Те, кто столь многое потерял, воспринимают перемены, надо сказать, к их чести, со стойкостью и достоинством. И бедняки теперь не так уж бедны: они живут в пристойных домах, лучше одеваются, в каждой семье есть приемники, телевизоры, проигрыватели. Наконец-то эти люди получили возможность жить вполне обеспеченно и без страха смотреть в будущее. Мы все должны благодарить за это судьбу. Как нация мы, несомненно, стали беднее, но зато приобрели больше личной свободы. Нам удалось избавиться от множества глупейших предрассудков. Куда естественнее теперь отношения между полами. Мы одеваемся проще и удобнее. У нас меньше классовых барьеров. Мы не так привередливы и не так чванливы. В целом мы стали, по-моему, симпатичнее, чем были пятьдесят лет назад, и, несмотря на все трудности, которые пришлось пережить: нехватки, ограничения, регламентации,— мы в целом живем значительно лучше, чем раньше. Основная черта английского народа — добродушие, а его, видимо, мы умеем сберегать при самых неблагоприятных обстоятельствах. В этом наша сила.
В ДЕВЯНОСТОЛЕТНИЙ ЮБИЛЕЙ
Память у меня теперь хуже некуда, до могилы осталось брести считанные метры, а мои воспоминания о прожитых девяти десятках лет столь туманны, что даже обидно за собственное прошлое.

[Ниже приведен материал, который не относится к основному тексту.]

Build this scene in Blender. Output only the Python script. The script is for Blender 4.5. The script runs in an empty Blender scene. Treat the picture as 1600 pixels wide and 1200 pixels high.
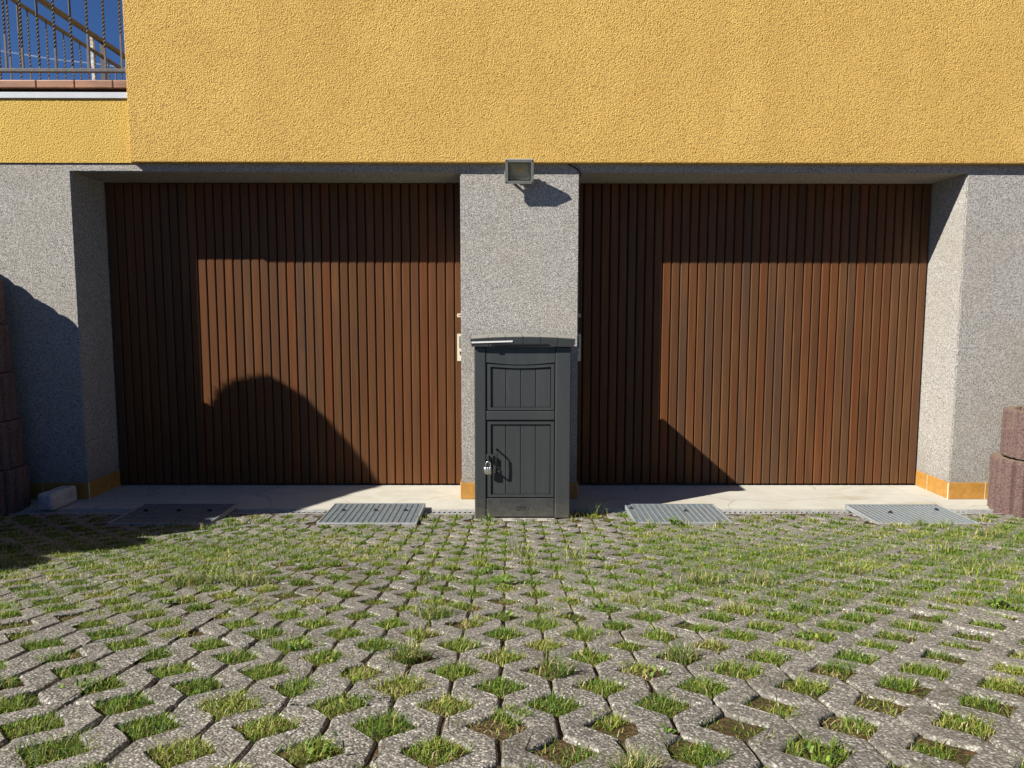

Яснее всего, пожалуй, я помню смерть матери — она мучает меня уже больше восьмидесяти лет. Мне было восемь, когда мать умерла в нашем доме в Париже, но горечь утраты до сих пор больно терзает сердце.
Есть у меня и другие воспоминания, но слишком уж они смутные — их проще вообще не трогать, чем пытаться восстановить. Не могу я думать и про будущее: когда человеку девяносто, его ждет впереди одна пустота.
Я бреду сейчас рука об руку со смертью, и ее ладонь теплее моей. Каждый вечер, желая спокойной ночи Алану Серлу, сопровождающему меня по жизни почти сорок лет, я прошу его помолиться, чтобы я не проснулся. Мне не хочется больше коптить небо.
Жизнь у меня была полная, интересная, но конца я дожидаюсь спокойно. Смерть меня все еще не страшит. А не боюсь я ее потому, что не верю в загробное существование — если я грешил по людскому счету и не был наказан, то кто меня покарает, когда я уйду с этой земли?